### Provided material

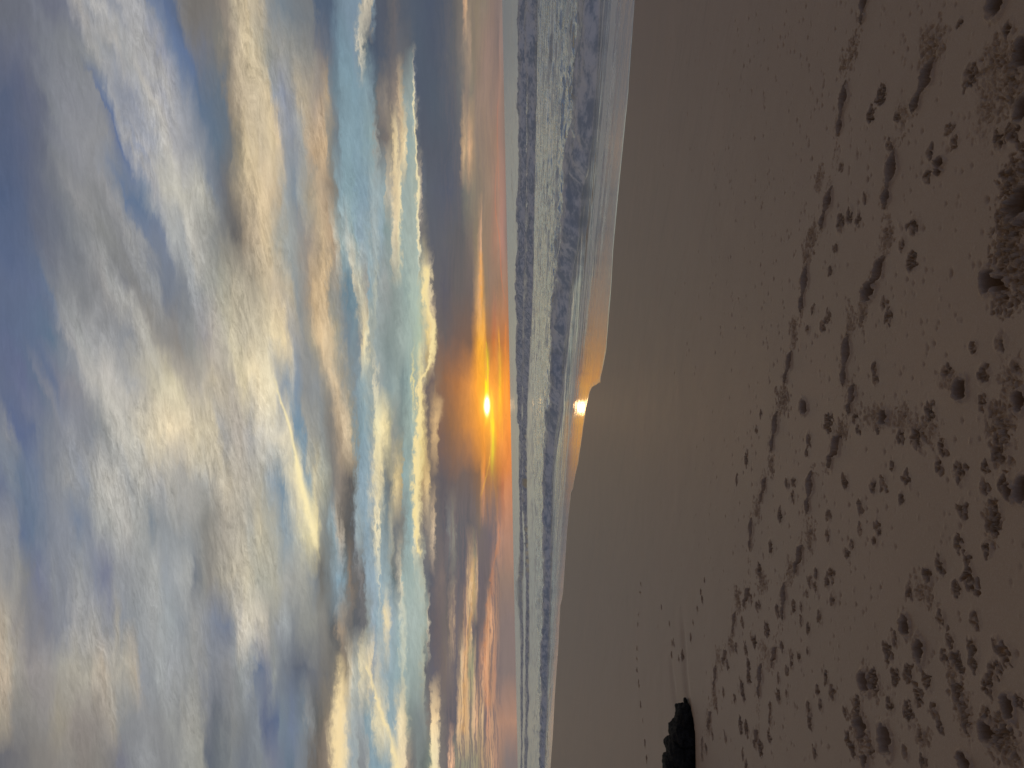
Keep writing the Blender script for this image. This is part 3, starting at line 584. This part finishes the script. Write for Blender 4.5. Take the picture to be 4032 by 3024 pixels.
for i in range(1900):                                                # small dimples and flecks
    Y = rr.uniform(-40, 3060); X = rr.triangular(2520, 4060, 3000)
    cx, cy = on_sand(X, Y); R = rr.uniform(0.005, 0.008) * (1 + 0.10 * cy)
    w = main.window(cx, cy, R * 2.5)
    if w:
        sl, dx, dy = w
        g = np.exp(-((dx * dx * 0.7 + dy * dy * 1.3) / (R * R)))
        main.z[sl] += g * (-R * 0.9 if rr.random() < 0.75 else R * 0.5) * rr.random()
for i, r in enumerate(parse(PAWS)): paw(main, *r, 100 + i)
for i, r in enumerate(parse(SHOES)): shoe(main, *r, 500 + i)
for i, r in enumerate(parse(PITS)): pit(main, *r, 700 + i)
scour(main, [(2716, 2960), (2712, 2800), (2700, 2660), (2690, 2480), (2690, 2380)], 0.022, 0.12)
scour(main, [(2690, 2800), (2660, 2760), (2645, 2640), (2636, 2560)], 0.018, 0.12)
scour(main, [(2716, 3150), (2718, 3000), (2716, 2880), (2708, 2800)], 0.05, 0.16)
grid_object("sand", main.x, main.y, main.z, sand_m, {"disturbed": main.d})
tag(bpy.data.objects["sand"], "wet brown beach sand trodden with shoe and paw prints", None, None, 'structure')
# the same beach behind and beside the viewer
gx, gy = np.meshgrid(np.linspace(-120, 60, 120), np.linspace(-60, 2.4, 60))
bz = beach_height(gx, gy) - 0.05
grid_object("beach", gx, gy, bz, sand_m, {"disturbed": np.zeros_like(bz)})
tag(bpy.data.objects["beach"], None, None, None, 'structure')

# ------------------------------------------------------------------ sea
EDGE = [(-200, 2507), (0, 2503), (400, 2474), (800, 2434), (1000, 2416), (1150, 2408), (1300, 2396), (1400, 2388), (1470, 2374), (1503, 2366), (1521, 2362), (1534, 2364), (1542, 2330), (1556, 2322),
        (1620, 2308), (1740, 2291), (1840, 2276), (1900, 2262), (1935, 2256), (1950, 2248), (2000, 2243), (2100, 2233), (2250, 2223), (2340, 2217), (2372, 2212), (2392, 2206),
        (2580, 2197), (2720, 2186), (2900, 2177), (3024, 2168), (3200, 2160)]
TOE1 = [(-300, 2370), (0, 2363), (189, 2357), (378, 2349), (567, 2334), (690, 2314), (756, 2296), (945, 2281), (1050, 2262), (1130, 2247), (1300, 2232), (1420, 2218), (1550, 2214), (1610, 2204), (1720, 2188),
        (1850, 2178), (2000, 2173), (2268, 2170), (2500, 2163), (2750, 2155), (3024, 2149), (3300, 2143)]
TOE2 = [(-300, 2122), (0, 2117), (189, 2115), (378, 2112), (567, 2109), (756, 2106), (945, 2102), (1134, 2098), (1323, 2091), (1512, 2080), (1701, 2073), (1890, 2074), (2079, 2078), (2268, 2084), (2600, 2086), (3024, 2076), (3300, 2070)]
TOE3 = [(-300, 2094), (0, 2091), (567, 2089), (1134, 2083), (1512, 2068), (1890, 2062), (2268, 2062), (2600, 2062), (3024, 2058), (3300, 2056)]
def line(pts, f):
    q = []
    for Y, X in pts:
        x, y = f(X, Y); q.append((t_of(x, y), q_of(x, y)))
    q.sort(); a = np.array(q)
    return lambda tl: np.interp(tl, a[:, 0], a[:, 1])
edge = line(EDGE, on_sand)
toes = [line(TOE1, on_sea), line(TOE2, on_sea), line(TOE3, on_sea)]

su = np.arange(-1.1, 1.1, 0.0022)
sy = np.concatenate([np.exp(np.arange(math.log(7.0), math.log(120), 0.0038)), np.exp(np.arange(math.log(120.6), math.log(420), 0.006)), np.exp(np.arange(math.log(423), math.log(9000), 0.03))])
x = su[None, :] * sy[:, None]; y = np.repeat(sy[:, None], len(su), 1)
q = q_of(x, y); tl = t_of(x, y)
rng_ = np.hypot(x, y); near = 1 - smooth(90, 200, rng_)
e = edge(tl)
depth_in = e + (fbm(tl * 0.9, q * 0.3, 41, 3) - 0.5) * 0.05 - q           # metres seaward of the water's edge
film = SLOPE * np.minimum(q, 30) + (fbm(q * 0.35, tl * 0.03, 3, 3) - 0.5) * 0.030 * smooth(0.5, 4.0, np.abs(q)) \
       + 0.012 * smooth(-0.02, 0.30, depth_in) - 0.006 - 0.05 * smooth(0.0, 0.8, -depth_in) - 0.3 * smooth(0.8, 4, -depth_in)
z = np.maximum(film, SEA)
foam = np.zeros_like(z); shade = np.zeros_like(z)
# thin lace and streaks on the swash
s1 = toes[0](tl) - q
sw = smooth(0.0, 0.4, depth_in) * (1 - smooth(-0.5, 0.4, s1))
st = fbm(q * 2.2, tl * 0.13, 61, 4)
foam += sw * (0.14 + 0.34 * smooth(0.46, 0.64, st)) * (0.15 + 0.85 * smooth(0.8, 4.0, depth_in))
foam += smooth(0.0, 0.02, depth_in) * (1 - smooth(0.06, 0.16, depth_in)) * 0.75
z += sw * (st - 0.5) * 0.010
swr = sw * smooth(2.0, 7.0, depth_in)
z += swr * (fbm(q * 3.0, tl * 0.5, 63, 3) - 0.5) * 0.04
# chop on open water
op = smooth(0.5, 2.0, s1)
ch = fbm(q * 1.9, tl * 0.55, 71, 5, 0.56) - 0.5
ch2 = fbm(q * 0.28, tl * 0.05, 75, 3) - 0.5
z += op * near * (ch * 0.27 + ch2 * 0.22) + op * (1 - near) * ch2 * 0.12 * (rng_ < 900)
fr = smooth(90, 180, rng_)
z += fr * (fbm(q * 0.28, tl * 0.07, 83, 3, .6) - 0.5) * 1.0 * (1 - smooth(350, 500, rng_))
z += smooth(350, 500, rng_) * (fbm(q * 0.045, tl * 0.014, 87, 3, .6) - 0.5) * 2.6 * (1 - smooth(1500, 3000, rng_))
foam += fr * (0.22 * smooth(0.45, 0.6, fbm(q * 0.09, tl * 0.02, 91, 4, .6)))
foam += op * near * 0.42 * smooth(0.52, 0.60, fbm(q * 1.0, tl * 0.35, 79, 5, 0.6))

def breaker(fn, h, face, back, foam_len, seed, along, lump=0.10, foam_k=1.0):
    global z, foam, shade
    wob = (fbm(tl * 0.55, q * 0.0 + 2.0, seed, 4, .55) - 0.5) * 1.0
    s = fn(tl) - q + wob * 0.6
    H = h * along(tl) * (0.72 + 0.56 * fbm(tl * 0.22, q * 0 + 5, seed + 1, 3))
    rise = smooth(0.0, face, s); fall = np.exp(-np.clip(s - face, 0, None) / back)
    turb = (fbm(q * 1.5, tl * 0.9, seed + 2, 5, .6) - 0.5) * 1.5 - 0.9 * np.abs(fbm(q * 1.1, tl * 0.8, seed + 3, 4, .6) - 0.5)
    body = rise * fall
    z = z + body * (H + turb * lump * 2.2 * np.minimum(1, H / 0.3))
    fo = smooth(-0.05, 0.08, s) * (1 - smooth(foam_len * 0.6, foam_len, s + turb * foam_len * 0.8))
    lace = fbm(q * 0.9, tl * 0.5, seed + 7, 5, .6)
    fo = fo * foam_k * (0.34 + 0.62 * smooth(0.34, 0.62, lace))
    fo = np.maximum(fo, foam_k * 0.85 * smooth(-0.02, 0.1, s) * (1 - smooth(face * 0.8, face * 1.7, s)))
    foam = np.maximum(foam, fo)
one = lambda v: np.ones_like(v)
tP = lambda Y, X: (lambda p: t_of(*p))(on_sea(X, Y))
breaker(toes[0], 0.50, 0.7, 7.0, 3.4, 101, one, 0.13)
# a thin leading lip in front of the bore
wl = np.exp(-((s1 + 0.9) / 0.35) ** 2) * smooth(tP(1130, 2247) - 2, tP(1200, 2247), tl) * (1 - smooth(tP(1750, 2190), tP(1850, 2180), tl))
z += wl * 0.05; foam = np.maximum(foam, wl * 0.9)
ta, tb = tP(1900, 2074), tP(2350, 2084)
k2 = lambda v: 1 - 0.25 * smooth(ta, tb, v)
breaker(toes[1], 0.75, 1.0, 14.0, 9.0, 131, k2, 0.14, foam_k=1.0)
breaker(toes[2], 1.00, 1.3, 22.0, 20.0, 161, k2, 0.16, foam_k=1.0)
# unbroken dark shoulder of the swell at the far left
for (Y, X, hh, w_) in ((2235, 2060, 0.9, 14), (2330, 2060, 1.2, 16), (2480, 2052, 0.8, 12), (2330, 2134, 0.35, 5), (2440, 2132, 0.35, 5), (2690, 2128, 0.35, 7)):
    cx, cy = on_sea(X, Y); ct, cq = t_of(cx, cy), q_of(cx, cy)
    g = np.exp(-((tl - ct) / w_) ** 2 - ((q - cq) / (w_ * 0.22)) ** 2)
    z += g * hh; foam *= 1 - 0.9 * np.clip(g * 1.6, 0, 1)
foam = np.clip(foam, 0, 1)
shallow = sw * (1 - smooth(3.0, 9.0, depth_in))

sea_m, t, b = new_mat("sea_water")
P, (px, py, pz) = pos(t)
qq = 13.35 - (NX * px + NY * py); tt = NX * py - NY * px
fo = attr(t, "foam"); sh = attr(t, "shallow")
lace = t.noise(t.xyz(qq * 3.2, tt * 2.0, pz * 5.0), 1.0, 7.0, 0.68, 0.1)
lace2 = t.noise(t.xyz(qq * 1.2, tt * 0.35), 1.0, 5.0, 0.6, 0.4, '2D')
ff = t.sstep(fo + (lace - 0.5) * 0.75 + (lace2 - 0.5) * 0.35, 0.18, 0.82)
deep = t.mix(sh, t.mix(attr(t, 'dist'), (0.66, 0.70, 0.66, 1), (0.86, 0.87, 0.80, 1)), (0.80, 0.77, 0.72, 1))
b.distribution = 'MULTI_GGX'
thick = t.sstep(lace * 0.6 + lace2 * 0.4, 0.42, 0.57)
c = t.mix(ff, deep, t.mix(thick, (0.47, 0.53, 0.60, 1), (0.90, 0.91, 0.92, 1)))
t.put(b.inputs['Metallic'], (1.0 - ff) * (0.85 - sh * 0.25))
t.put(b.inputs['Base Color'], c)
b.inputs['IOR'].default_value = 1.40
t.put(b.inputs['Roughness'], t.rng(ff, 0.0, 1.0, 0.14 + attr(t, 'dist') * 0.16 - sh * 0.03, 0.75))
bump = t.N.new('ShaderNodeBump'); bump.inputs['Strength'].default_value = 0.8; bump.inputs['Distance'].default_value = 0.02
rp = t.noise(t.xyz(qq * 6.0, tt * 2.0), 1.0, 4.0, 0.6, 0.0, '2D')
t.put(bump.inputs['Height'], (rp * 0.6 + lace * 0.6 * ff) * (1.0 - sh * 0.72))
t.L.new(bump.outputs[0], b.inputs['Normal'])
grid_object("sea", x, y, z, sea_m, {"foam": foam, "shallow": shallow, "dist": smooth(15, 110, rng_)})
tag(bpy.data.objects["sea"], "shallow surf with foaming breakers running up the sand", None, None, 'structure')

# ------------------------------------------------------------------ rocks half buried in the sand
rock_m, t, b = new_mat("dark_rock")
P, (px, py, pz) = pos(t)
n1 = t.noise(P, 9.0, 6.0, 0.65); n2 = t.noise(P, 60.0, 4.0, 0.7)
c = t.mix(t.rng(n1, 0.35, 0.7), (0.010, 0.009, 0.008, 1), (0.030, 0.027, 0.024, 1))
c = t.mix(t.rng(n2, 0.55, 0.75, 0, 0.6), c, (0.045, 0.042, 0.038, 1))
t.put(b.inputs['Base Color'], c); b.inputs['Roughness'].default_value = 0.72; b.inputs['IOR'].default_value = 1.22
bump = t.N.new('ShaderNodeBump'); bump.inputs['Strength'].default_value = 0.9; bump.inputs['Distance'].default_value = 0.02
t.put(bump.inputs['Height'], n2 * 0.5 + n1 * 0.8); t.L.new(bump.outputs[0], b.inputs['Normal'])

import bmesh
def boulder(label, Y0, Y1, X_top, X_base, dep, seed, group="dark rocks half buried in the sand", back=0.0):
    xa, ya = on_sand(X_base, Y0); xb, yb = on_sand(X_base, Y1)
    cx, cy = (xa + xb) / 2, (ya + yb) / 2; wid = math.hypot(xb - xa, yb - ya)
    base = float(beach_height(np.array([cx]), np.array([cy]))[0])
    hgt = 0.74 * (X_base - X_top) / F * (cy + dep * 0.4)
    bm = bmesh.new(); bmesh.ops.create_icosphere(bm, subdivisions=6, radius=1.0)
    co = np.array([v.co[:] for v in bm.verts])
    d = co / np.linalg.norm(co, axis=1)[:, None]
    r = 1.0 + 0.30 * (vnoise3(d[:, 0] * 1.6 + seed, d[:, 1] * 1.6, d[:, 2] * 1.6, seed) - 0.5) \
        + 0.12 * (vnoise3(d[:, 0] * 3.6 + seed, d[:, 1] * 3.6, d[:, 2] * 3.6, seed + 1) - 0.5) \
        + 0.10 * (vnoise3(d[:, 0] * 8 + seed, d[:, 1] * 8, d[:, 2] * 8, seed + 2) - 0.5) \
        + 0.06 * (vnoise3(d[:, 0] * 17 + seed, d[:, 1] * 17, d[:, 2] * 17, seed + 3) - 0.5) + 0.03 * (vnoise3(d[:, 0] * 41 + seed, d[:, 1] * 41, d[:, 2] * 41, seed + 4) - 0.5)
    r = r - 0.10 * np.abs(vnoise3(d[:, 0] * 2.6, d[:, 1] * 2.6 + seed, d[:, 2] * 2.6, seed + 6) - 0.5) ** 0.5
    sq = np.sign(d) * np.abs(d) ** 0.80                          # blocky
    pts = sq * r[:, None]
    k = 1.0 / max(pts[:, 2].max(), 1e-3)
    pts[:, 0] *= wid * 0.60; pts[:, 1] *= dep * 0.6; pts[:, 2] *= (hgt * 0.72) * k
    for v, p in zip(bm.verts, pts): v.co = p
    for f in bm.faces: f.smooth = True
    me = bpy.data.meshes.new("boulder"); bm.to_mesh(me); bm.free(); me.materials.append(rock_m)
    o = bpy.data.objects.new("boulder", me); C.objects.link(o)
    o.location = (cx, cy + dep * 0.35 + back, base + hgt * 0.28)
    tag(o, label, "rock", group)
    return o
boulder("small dark pebble at the tip of the rock row nearest the middle of the photo", 2753, 2776, 2692, 2704, 0.06, 11)
boulder("low knobbly dark rock just behind the tip pebble", 2778, 2806, 2680, 2712, 0.09, 12)
boulder("rounded dark rock with a small notch beside the low knobbly rock", 2796, 2882, 2652, 2713, 0.26, 13)
boulder("broad dark rock in the middle of the half buried row", 2860, 2948, 2624, 2716, 0.34, 14)
boulder("tall cracked dark rock next to the broad middle one", 2930, 3024, 2611, 2716, 0.40, 15)
boulder("dark rock cut by the photo edge at the end of the row", 3008, 3130, 2596, 2716, 0.45, 16)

######

● Given instruction:
Search the data for "attr" and list every line in which it occurs.

● Correct response:
fo = attr(t, "foam"); sh = attr(t, "shallow")
deep = t.mix(sh, t.mix(attr(t, 'dist'), (0.66, 0.70, 0.66, 1), (0.86, 0.87, 0.80, 1)), (0.80, 0.77, 0.72, 1))
t.put(b.inputs['Roughness'], t.rng(ff, 0.0, 1.0, 0.14 + attr(t, 'dist') * 0.16 - sh * 0.03, 0.75))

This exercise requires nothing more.